Небоскреб — это лучшая птицеферма?
Сельское хозяйство перемещается… в небеса. Диксон Деспоммир из Колумбийского университета спроектировал ферму-небоскреб высотой 30 этажей. Она представляет собой цилиндрическое здание, облицованное стеклянными панелями и оборудованное вращающимся солнечным коллектором и ветряками. На первых этажах небоскреба расположатся бассейны для разведения рыбы а также птицефермы; вверху заколосятся поля. Для полива растений будет использована очищенная вода, поступающая из канализации. Подобный небоскреб мог бы снабжать продуктами питания 50 тысяч человек.

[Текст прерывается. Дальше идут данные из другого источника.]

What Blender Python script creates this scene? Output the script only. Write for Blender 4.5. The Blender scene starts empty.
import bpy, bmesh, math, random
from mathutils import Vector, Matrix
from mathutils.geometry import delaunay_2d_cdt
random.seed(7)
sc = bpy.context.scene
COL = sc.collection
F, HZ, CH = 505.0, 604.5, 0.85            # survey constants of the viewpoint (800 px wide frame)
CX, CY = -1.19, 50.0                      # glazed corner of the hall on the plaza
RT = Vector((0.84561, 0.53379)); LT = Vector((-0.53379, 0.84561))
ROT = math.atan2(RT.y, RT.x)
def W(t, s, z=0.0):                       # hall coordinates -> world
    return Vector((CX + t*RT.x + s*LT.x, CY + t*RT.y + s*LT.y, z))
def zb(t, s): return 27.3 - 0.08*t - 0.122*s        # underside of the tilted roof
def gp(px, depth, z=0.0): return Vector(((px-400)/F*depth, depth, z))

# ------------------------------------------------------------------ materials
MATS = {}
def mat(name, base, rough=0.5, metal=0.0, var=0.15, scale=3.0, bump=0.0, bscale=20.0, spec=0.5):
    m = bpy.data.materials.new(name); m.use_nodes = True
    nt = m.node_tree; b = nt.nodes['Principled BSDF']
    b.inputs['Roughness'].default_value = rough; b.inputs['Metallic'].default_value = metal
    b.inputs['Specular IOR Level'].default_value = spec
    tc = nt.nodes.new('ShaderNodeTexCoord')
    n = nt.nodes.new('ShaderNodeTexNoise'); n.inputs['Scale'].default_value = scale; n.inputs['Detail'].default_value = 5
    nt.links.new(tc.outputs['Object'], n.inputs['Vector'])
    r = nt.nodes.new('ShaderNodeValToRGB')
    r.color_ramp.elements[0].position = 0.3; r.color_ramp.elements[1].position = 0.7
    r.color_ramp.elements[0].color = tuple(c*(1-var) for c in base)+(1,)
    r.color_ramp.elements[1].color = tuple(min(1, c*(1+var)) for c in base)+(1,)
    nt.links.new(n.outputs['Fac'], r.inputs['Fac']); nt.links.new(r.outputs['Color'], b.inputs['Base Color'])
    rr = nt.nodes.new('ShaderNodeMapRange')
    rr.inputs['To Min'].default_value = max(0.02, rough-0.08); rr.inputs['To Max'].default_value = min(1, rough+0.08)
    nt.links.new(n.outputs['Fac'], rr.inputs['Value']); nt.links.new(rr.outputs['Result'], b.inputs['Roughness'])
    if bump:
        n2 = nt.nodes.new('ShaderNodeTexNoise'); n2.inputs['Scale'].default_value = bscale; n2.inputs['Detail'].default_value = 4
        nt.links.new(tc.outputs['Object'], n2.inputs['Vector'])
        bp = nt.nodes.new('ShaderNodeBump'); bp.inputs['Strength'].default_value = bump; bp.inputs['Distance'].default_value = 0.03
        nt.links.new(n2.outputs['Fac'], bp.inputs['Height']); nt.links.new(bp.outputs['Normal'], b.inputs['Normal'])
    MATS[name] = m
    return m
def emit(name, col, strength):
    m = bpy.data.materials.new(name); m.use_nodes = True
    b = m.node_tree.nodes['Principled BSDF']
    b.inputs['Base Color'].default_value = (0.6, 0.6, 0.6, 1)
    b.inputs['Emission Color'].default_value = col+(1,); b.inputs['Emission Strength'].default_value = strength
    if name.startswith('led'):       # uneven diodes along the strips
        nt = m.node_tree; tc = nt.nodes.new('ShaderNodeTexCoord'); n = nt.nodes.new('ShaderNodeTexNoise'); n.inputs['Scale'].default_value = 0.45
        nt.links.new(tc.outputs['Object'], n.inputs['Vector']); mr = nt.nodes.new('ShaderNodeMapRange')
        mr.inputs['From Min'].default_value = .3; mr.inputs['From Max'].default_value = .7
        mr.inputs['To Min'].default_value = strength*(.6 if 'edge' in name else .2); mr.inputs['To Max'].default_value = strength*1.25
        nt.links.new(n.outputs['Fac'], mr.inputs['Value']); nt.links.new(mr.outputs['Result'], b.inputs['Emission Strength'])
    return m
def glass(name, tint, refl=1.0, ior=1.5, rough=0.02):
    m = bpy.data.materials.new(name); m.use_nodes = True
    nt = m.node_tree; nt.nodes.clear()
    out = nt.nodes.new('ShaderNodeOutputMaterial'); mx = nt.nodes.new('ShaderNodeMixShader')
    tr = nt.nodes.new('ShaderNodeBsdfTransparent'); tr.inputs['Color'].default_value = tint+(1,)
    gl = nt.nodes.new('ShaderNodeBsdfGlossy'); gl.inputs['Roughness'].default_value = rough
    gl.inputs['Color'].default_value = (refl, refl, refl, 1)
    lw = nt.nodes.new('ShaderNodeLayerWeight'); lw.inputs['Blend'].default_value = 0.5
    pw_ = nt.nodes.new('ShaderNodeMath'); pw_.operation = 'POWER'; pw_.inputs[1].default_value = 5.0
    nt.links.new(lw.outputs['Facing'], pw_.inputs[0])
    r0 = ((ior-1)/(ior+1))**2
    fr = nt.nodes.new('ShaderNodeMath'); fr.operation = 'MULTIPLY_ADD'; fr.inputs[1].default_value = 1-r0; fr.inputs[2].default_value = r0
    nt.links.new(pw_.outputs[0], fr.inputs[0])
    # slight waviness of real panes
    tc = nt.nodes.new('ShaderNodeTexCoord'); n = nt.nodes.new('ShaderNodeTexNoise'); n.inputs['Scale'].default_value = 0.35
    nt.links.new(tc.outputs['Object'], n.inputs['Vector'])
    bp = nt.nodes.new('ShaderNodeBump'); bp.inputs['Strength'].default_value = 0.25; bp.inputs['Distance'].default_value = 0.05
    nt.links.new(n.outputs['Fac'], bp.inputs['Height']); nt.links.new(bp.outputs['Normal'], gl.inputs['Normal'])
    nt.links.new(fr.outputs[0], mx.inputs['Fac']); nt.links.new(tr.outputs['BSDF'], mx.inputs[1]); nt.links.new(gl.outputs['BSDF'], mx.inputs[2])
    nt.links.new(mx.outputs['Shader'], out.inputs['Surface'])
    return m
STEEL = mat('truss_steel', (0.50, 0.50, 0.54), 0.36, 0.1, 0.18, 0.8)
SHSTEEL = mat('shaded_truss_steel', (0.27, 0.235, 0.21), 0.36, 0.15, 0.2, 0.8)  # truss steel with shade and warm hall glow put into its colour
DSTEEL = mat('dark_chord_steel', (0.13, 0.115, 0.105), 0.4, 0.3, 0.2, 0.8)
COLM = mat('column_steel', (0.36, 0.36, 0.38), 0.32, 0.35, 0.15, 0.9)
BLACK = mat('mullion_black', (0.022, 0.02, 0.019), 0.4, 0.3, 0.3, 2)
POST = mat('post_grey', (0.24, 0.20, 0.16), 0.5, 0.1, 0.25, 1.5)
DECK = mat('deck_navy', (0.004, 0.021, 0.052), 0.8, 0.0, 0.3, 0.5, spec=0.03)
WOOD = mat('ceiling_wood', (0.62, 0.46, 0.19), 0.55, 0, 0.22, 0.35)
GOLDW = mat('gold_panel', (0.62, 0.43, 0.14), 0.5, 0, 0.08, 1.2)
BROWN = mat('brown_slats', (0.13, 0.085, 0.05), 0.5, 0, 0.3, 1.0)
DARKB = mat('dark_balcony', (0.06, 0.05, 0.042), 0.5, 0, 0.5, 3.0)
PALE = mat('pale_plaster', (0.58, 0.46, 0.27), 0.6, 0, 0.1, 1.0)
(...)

Лучший город мира построят в пустыне?
Власти Саудовской Аравии намерены возвести посреди пустыни самый современный город мира — King AbduLLah Economic City. Он вырастет на берегу Красного моря, между Меккой и Мединой. У нового экономического центра Саудовской Аравии два назначения. Он должен стать средоточием электронной и фармацевтической промышленности, что уменьшит зависимость королевства от торговли нефтью. Кроме того, Абдулла-Сити станет крупным туристическим центром, который со временем, может быть, затмит Дубай. В порту этого города построят самый современный терминал мира, где все погрузочно-разгрузочные работы будут выполняться в автоматическом режиме. Численность населения нового мегаполиса составит, предположительно, два миллиона человек; здесь будет создано около 500 тысяч рабочих мест. По прогнозу, новая «жемчужина Востока» засверкает в 2020 году.